**Exercise details:** How many lines in the records below contain the word "scene"? Answer with the number alone.
◆ ◆ ◆ ◆ ◆
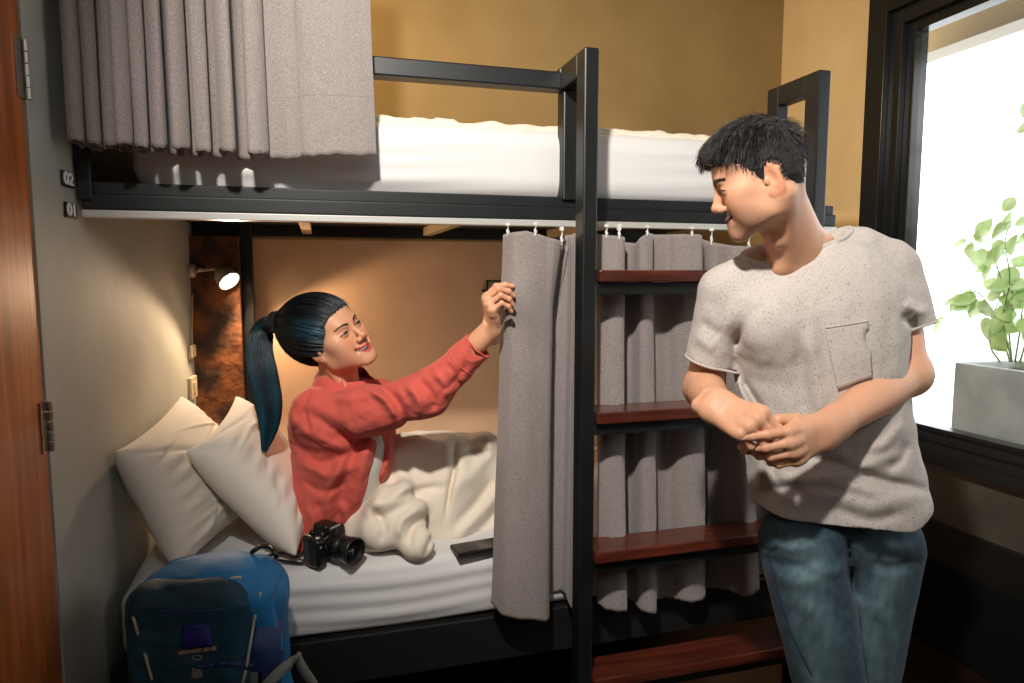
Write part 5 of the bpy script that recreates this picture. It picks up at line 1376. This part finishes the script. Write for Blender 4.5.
# ---- hair pulled back into a ponytail
hlw = [(-.12, -.060), (-.08, -.064), (-.05, -.058), (-.030, -.044), (-.026, -.006), (-.012, .006), (.004, .000), (.010, -.030), (.020, -.034), (.030, -.010), (.045, .022), (.060, .046), (.075, .060), (.13, .066)]
hv, hf = hair_cap(TW, hs_, [((0, -.010, .036), (.0785, .0955, .0875), 0), ((0, -.040, .010), (.074, .062, .080), .02), ((0, .024, .032), (.070, .069, .066), .02)], hlw, res=.0016)
scr = W(277.5, 323, 1.895)
sl = (scr-TW[:3, 3])@TW[:3, :3]/hs_
Lw = (hv-TW[:3, 3])@TW[:3, :3]/hs_
hbase = mat('hair_base_dark', (.010, .014, .018), .6)
hairw = link('hair', mesh_np(hv, hf), hbase, wo_)
r = np.random.default_rng(12)
K = 3600; idx = r.integers(0, len(Lw), K); p0 = Lw[idx]+r.normal(size=(K, 3))*.002
hy_ = np.array([q[0] for q in hlw]); hz_ = np.array([q[1] for q in hlw])
nearl = np.where((Lw[:, 2]-np.interp(Lw[:, 1], hy_, hz_) < .010) & (Lw[:, 1] > -.01))[0]
ex_ = Lw[r.choice(nearl, 1500)]; sh_ = (r.random((1500, 1))**1.6)*.011
ex_ = ex_+np.array((0, .55, -.45))*sh_; ex_ = ex_*(1-.10*sh_/.011*.5)
p0 = np.concatenate([p0, ex_]); K = len(p0)
cen = np.array((0, -.015, .015)); end = sl+r.normal(size=(K, 3))*.004
rad_ = np.array((.080, .099, .090))
m_ = 12; P = []
d0 = p0-cen; d1 = end-cen; R0_ = np.linalg.norm(d0/rad_, axis=1); R1_ = np.linalg.norm(d1/rad_, axis=1)
u0 = d0/np.linalg.norm(d0/rad_, axis=1, keepdims=True)/rad_; u1 = d1/np.linalg.norm(d1/rad_, axis=1, keepdims=True)/rad_
om = np.arccos(np.clip((u0*u1).sum(1), -.999, .999))[:, None]
for t in np.linspace(0, 1, m_):
    uu = (np.sin((1-t)*om)*u0+np.sin(t*om)*u1)/np.sin(om); rr_ = (R0_*(1-t)+R1_*t)[:, None]*(1-.0)
    rr_ = rr_+.012*np.sin(math.pi*t)*0+.006
    P.append(cen+uu*rad_*rr_)
P = np.stack(P, 1)*hs_; Wd = P@TW[:3, :3].T+TW[:3, 3]
teal = np.array(srgb(26, 84, 104)); dark = np.array(srgb(15, 18, 22))
temple = np.exp(-(((p0[:, 1]-.045)/.02)**2+((p0[:, 2]-.030)/.03)**2))
mixw = np.clip(temple*.9+.06*r.random(K), 0, 1)[:, None]
cols = dark*(1-mixw)+teal*mixw*1.0
tint = (mixw[:, None, :]*np.clip(1-np.linspace(0, 1, m_)/.55, 0, 1)[None, :, None])
cols = (dark*(1-tint)+teal*tint)*r.uniform(.6, 1.5, (K, 1, 1))
link('hair_strands', strands_mesh(Wd, np.full((K, m_), .0008)*np.linspace(1, .7, m_)[None], cols), M_hair, hairw)
# wispy baby hair at the forehead
K = 120; idx = np.where((Lw[:, 1] > .055) & (Lw[:, 2] > .055) & (np.abs(Lw[:, 0]) < .05))[0]; idx = r.choice(idx, K); p0 = Lw[idx]
n_ = (p0-cen)/np.linalg.norm(p0-cen, axis=1, keepdims=True); P = []
for t in np.linspace(0, 1, 6): P.append(p0+n_*(.014*t)+np.array((0, -.008*t, .004*t))+r.normal(size=(K, 3))*.001*t)
P = np.stack(P, 1)*hs_
link('baby_hair', strands_mesh(P@TW[:3, :3].T+TW[:3, 3], np.full((K, 6), .0004)*np.linspace(1, .3, 6)[None], np.tile(np.array(srgb(60, 80, 90)), (K, 1))), M_hair, hairw)
# scrunchie
ax_ = (W(262, 330, 1.94)-scr); ax_ /= np.linalg.norm(ax_); xx = np.cross(ax_, (0, 0, 1)); xx /= np.linalg.norm(xx); yy2 = np.cross(ax_, xx)
mb = MB(); ring = []
for k in range(61):
    t = 2*math.pi*k/60; rr_ = .022+.003*math.sin(9*t)+.0015*math.sin(17*t); ring.append(scr-ax_*.002+(xx*math.cos(t)+yy2*math.sin(t))*rr_+ax_*.003*math.sin(7*t+1))
mb.tube(ring, [.0125+.0020*math.sin(11*2*math.pi*k/60) for k in range(61)], 12); mb.build('scrunchie', mat('black_velvet', srgb(14, 12, 13), .95), wo_, smooth=True)
# ponytail
cl = spline(np.array([scr, W(265, 328, 1.945), W(259, 348, 1.93), W(262, 372, 1.92), W(268, 400, 1.915), W(269, 425, 1.91), W(264, 452, 1.90)]), 40)
K = 2600; ang2 = r.uniform(0, 2*math.pi, K); rr2 = np.sqrt(r.random(K)); ln = np.clip(1-.22*r.random(K)**1.6, 0, 1)
wid = np.interp(np.linspace(0, 1, 40), [0, .12, .3, .5, .7, .85, 1], [.014, .026, .036, .042, .038, .026, .006])
dep = wid*.55
tt = np.gradient(cl, axis=0); tt /= np.linalg.norm(tt, axis=1, keepdims=True); sx = np.cross(tt, Fw); sx /= np.linalg.norm(sx, axis=1, keepdims=True); sz = np.cross(tt, sx)
m_ = 22; P = np.zeros((K, m_, 3)); ph1 = r.uniform(0, 6.28, K)
for j in range(m_):
    q = ln*j/(m_-1)*39; i0 = np.clip(q.astype(int), 0, 38); fr_ = (q-i0)[:, None]
    g = lambda A: A[i0]*(1-fr_)+A[i0+1]*fr_
    w1 = g(wid[:, None]); w2 = g(dep[:, None]); wob = (.0018*np.sin(ph1+j*.35))[:, None]
    P[:, j] = g(cl)+g(sx)*(np.cos(ang2)*rr2)[:, None]*w1+g(sz)*(np.sin(ang2)*rr2)[:, None]*w2+g(sx)*wob
tcol = np.linspace(0, 1, m_)[None, :, None]
lock = (.5+.5*np.sin(ang2*5+rr2*4))[:, None, None]
base_ = np.array(srgb(12, 16, 20))*(1-lock*.5)+np.array(srgb(14, 54, 66))*lock*.5
cc = base_*(1-tcol*.8)+(np.array(srgb(12, 66, 84))*(.35+.65*lock))*tcol*.8
cc = cc*r.uniform(.6, 1.5, (K, 1, 1))
link('ponytail', strands_mesh(P, np.full((K, m_), .0010)*np.linspace(1, .45, m_)[None], cc), M_hair, wo_)
K = 14; P = np.zeros((K, 10, 3))
for k in range(K):
    a0_ = W(r.uniform(285, 296), r.uniform(352, 368), 1.90); 
    for j in range(10): P[k, j] = a0_+(W(r.uniform(276, 300), 402, 1.89)-a0_)*(j/9)*.8+np.array((.004*math.sin(j*.8+k), 0, 0))
# small ear stud
ep = tp(TW, np.array((.0815, -.002, -.036))*hs_); mb = MB(); mb.lathe([(0, -.002), (.002, -.0015), (.0026, 0), (.002, .0015), (0, .002)], Matrix.Translation(ep), 12); mb.build('ear_stud', M_silver, wo_, smooth=True)
# ================================================================== LIGHT
def light(name, kind, loc, power, col, **kw):
    l = bpy.data.lights.new(name, kind); l.energy = power; l.color = col
    for k, v in kw.items(): setattr(l, k, v)
    o = bpy.data.objects.new(name, l); C.objects.link(o); o.location = tuple(loc); return o
def aimat(o, tgt): o.rotation_euler = (Vector(tgt)-o.location).to_track_quat('-Z', 'Y').to_euler()
key = light('ceiling_spot', 'SPOT', (-.15, .2, 2.5), 225, (1, .94, .86), spot_size=math.radians(80), spot_blend=.75, shadow_soft_size=.05); aimat(key, (.75, 1.8, 1.65))
k2 = light('reading_spot', 'SPOT', LAMP_P, 19, (1, .68, .42), spot_size=math.radians(155), spot_blend=.2, shadow_soft_size=.02); aimat(k2, LAMP_P+LAMP_AIM)
k3 = light('upper_bunk_lamp', 'AREA', (-.2, 2.3, 2.45), 8, (1, .72, .38), shape='DISK', size=.15); aimat(k3, (1.0, 2.6, 1.7))
k4 = light('added_fill', 'AREA', (.5, -.9, 2.65), 9, (.95, .97, 1), shape='DISK', size=1.0); aimat(k4, (.6, 1.2, .9))  # added soft fill from an unseen source, lifts the dark shadows
wd = bpy.data.worlds.new('world'); bpy.context.scene.world = wd; wd.use_nodes = True
bg = wd.node_tree.nodes['Background']; bg.inputs[0].default_value = (.93, .97, 1, 1); bg.inputs[1].default_value = 4.0
sc = bpy.context.scene
sc.view_settings.view_transform = 'Standard'; sc.view_settings.look = 'None'; sc.view_settings.exposure = 0; sc.view_settings.gamma = 1
sc.view_settings.use_curve_mapping = False
sc.cycles.max_bounces = 6; sc.cycles.transparent_max_bounces = 8
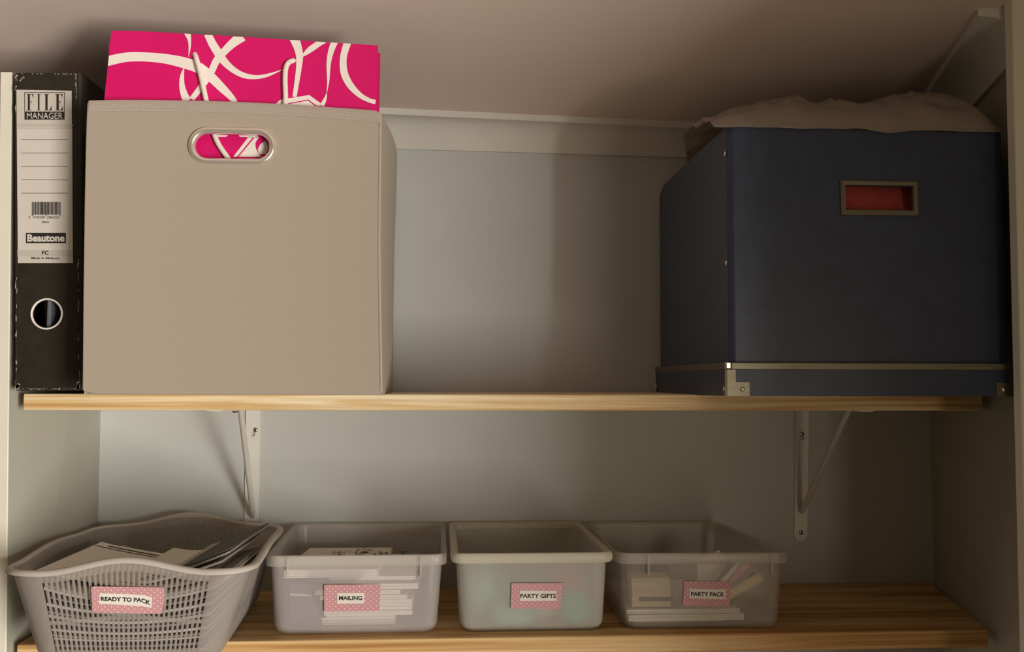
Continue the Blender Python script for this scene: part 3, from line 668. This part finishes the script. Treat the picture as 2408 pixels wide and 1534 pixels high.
# crumpled clear plastic bag lying on the navy box
sil = [(262, 296), (275, 303), (290, 309), (312, 318), (335, 327), (352, 330), (372, 331), (400, 329), (430, 327.5), (450, 327), (466, 330), (484, 336), (505, 339), (530, 338.5), (552, 336), (562, 326), (572, 308), (577, 290)]
def hs(x):
    for (a, b), (c_, d) in zip(sil, sil[1:]):
        if a <= x <= c_: return b + (d - b) * (x - a) / (c_ - a)
    return 284
nU, nV = 90, 46; gv = []; gf = []
for i in range(nU + 1):
    u = i / nU
    for j in range(nV + 1):
        v = j / nV; y = -109 + 235 * v; xa = 264 + max(0, y - 5) * .28; x = xa + (574 - xa) * u
        s = math.sin(math.pi * min(1, v / .36) / 2) if v < .36 else math.cos((v - .36) / .64 * math.pi / 2)
        s = max(0, s) ** .75
        p = Vector((x * .016, y * .02, 3.1))
        wr = abs(noise.noise(p * 1.5 + Vector((0, x * .003, 0)))) * 9 + abs(noise.noise(p * 3.4)) * 5 + abs(noise.noise(Vector((x * .012 + y * .03, y * .01 - x * .02, 8)))) * 9
        z = 282 + (hs(x) - 282) * s + (6 - wr) * min(1, s * 1.6)
        if v < .06: z -= (1 - v / .06) * (4.2 + 2.2 * noise.noise(Vector((x * .035, 2, 7))) + 3.0 * math.exp(-((x - 452) / 16) ** 2))
        xx = x - (5 if u < .05 else 0) * s
        gv.append((xx, y + noise.noise(p * 2) * 2 * (1 if v > .1 else 0), max(z, 281.3 if v > .03 else 272)))
for i in range(nU):
    for j in range(nV):
        a = i * (nV + 1) + j; gf.append((a, a + nV + 1, a + nV + 2, a + 1))
pbm = MB().add(gv, gf).obj('plastic_bag', M['crumple'], smooth=True, angle=60)
so = pbm.modifiers.new('film', 'SOLIDIFY'); so.thickness = .25 * MM; so.offset = 1
tag(pbm, 'crumpled clear plastic bag lying on top of the navy box', 'plastic bag')

# ------------------------------------------------------------------ tape labels
def tape_label(parent, tape_px, strip_px, text, text_px, Y, ky, z0, bold=.032, bend=None, stripbend=None):
    pts = [at(x, y, Y - .5, ky, z0) for x, y in tape_px]
    me = bpy.data.meshes.new('tape_label'); bk = [p + V(0, .3, 0) for p in pts]; n = len(pts)
    me.from_pydata([p * MM for p in pts + bk], [], [tuple(range(n)), tuple(reversed(range(n, 2 * n)))] + [(i, (i + 1) % n, (i + 1) % n + n, i + n) for i in range(n)])
    uv = me.uv_layers.new(name='UVMap')
    for lp in me.loops:
        c_ = me.vertices[lp.vertex_index].co; uv.data[lp.index].uv = ((c_.x / MM), (c_.z / MM))
    t = link('tape_label', me, M['tape'], parent)
    sp = [at(x, y, Y - .9, ky, z0) for x, y in strip_px]; n = len(sp)
    MB().add(sp + [p + V(0, .25, 0) for p in sp], [tuple(range(n)), tuple(reversed(range(n, 2 * n)))] + [(i, (i + 1) % n, (i + 1) % n + n, i + n) for i in range(n)]).obj('paper_strip', M['tape_white'], t)
    q = quadmap(*[at(x, y, Y - 1.05, ky, z0) for x, y in text_px])
    text_on(text, q, bold, bend).obj('lettering', M['ink'], t)
    return t

# ------------------------------------------------------------------ tubs
def rquad(c, r, z, inset=(0, 0, 0, 0), n=6):
    """rounded quad: c = FL, FR, BR, BL (x, y); inset = left, right, front, back"""
    l, rr_, f, b = inset
    (flx, fly), (frx, fry), (brx, bry), (blx, bly) = c
    P = [Vector((flx + l, fly + f)), Vector((frx - rr_, fry + f)), Vector((brx - rr_, bry - b)), Vector((blx + l, bly - b))]
    out = []
    for i in range(4):
        p = P[i]; a = (P[i - 1] - p).normalized(); d = (P[(i + 1) % 4] - p).normalized(); r_ = r if not isinstance(r, (list, tuple)) else r[i]
        s, e = p + a * r_, p + d * r_
        for k in range(n + 1):
            t = k / n; q = s * (1 - t) ** 2 + p * 2 * t * (1 - t) + e * t * t
            k2 = 0.12 * 0
            out.append((q.x, q.y, z))
    return out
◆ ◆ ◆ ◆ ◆
**Task output:** 3